Il ministro della Giustizia, appena domenica pomeriggio, aveva definito la legge sul conflitto d’interessi una priorità del governo. Ma per Matteo Salvini non è in calendario, almeno per il momento. E il leader del Carroccio frena sulla rapidità con cui l’esecutivo Lega-M5s si occuperà (o meno) di uno dei temi più cari al Movimento, provocandone la reazione immediata. “La legge sul conflitto di interessi è nel contratto di governo, per noi è una battaglia fondamentale e si farà. Su questo c’è l’impegno del MoVimento da sempre.

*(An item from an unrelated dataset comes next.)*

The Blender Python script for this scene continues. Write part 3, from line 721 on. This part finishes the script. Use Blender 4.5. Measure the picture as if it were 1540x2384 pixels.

Ci occuperemo anche di conflitto di interessi in editoria per avere finalmente stampa libera e pluralismo in Italia”, scrive su twitter il Guardasigilli Alfonso Bonafede, ribadendo quanto affermato durante In Mezz’ora su Rai Tre.
“Per me non è una priorità“, aveva tagliato corto Salvini con una smorfia. “La mia priorità è incontrare domattina il rappresentante degli arbitri dopo le violenze subite nel week end”.
Il Guardasigilli, domenica pomeriggio, aveva spiegato che da parte del governo – o almeno dei Cinque Stelle – c’è tutta l’intenzione di andare avanti su un provvedimento-bandiera: “Sicuramente ci sarà una legge sul conflitto di interessi, è una nostra priorità”, diceva sottolineando che una parte della norma riguarderà l’editoria, tema caldo dopo l’assoluzione di Virginia Raggi. “Abbiamo sempre detto che la stampa deve essere libera”, ripete oggi Bonafede. “E per questo servirebbe una legge sul conflitto d’interesse che riguarda anche gli editori, affinché non ci sia dietro ai giornali un editore che abbia un conflitto di interessi e abbia interesse a orientare l’informazione in un senso rispetto che a un altro, affinché che la narrazione non sia condizionata“.
Il tema è entrato nel contratto di governo tra M5s e Lega, ma finora non era stato trattato per dare la precedenza ad altre misure come “anticorruzione e reddito di cittadinanza”, aveva aggiunto Bonafede. Adesso i Cinque Stelle, almeno per bocca del ministro della Giustizia, vorrebbero riportarlo al centro del dibattito interno alla maggioranza. L’altolà di Salvini è arrivato in sei parole.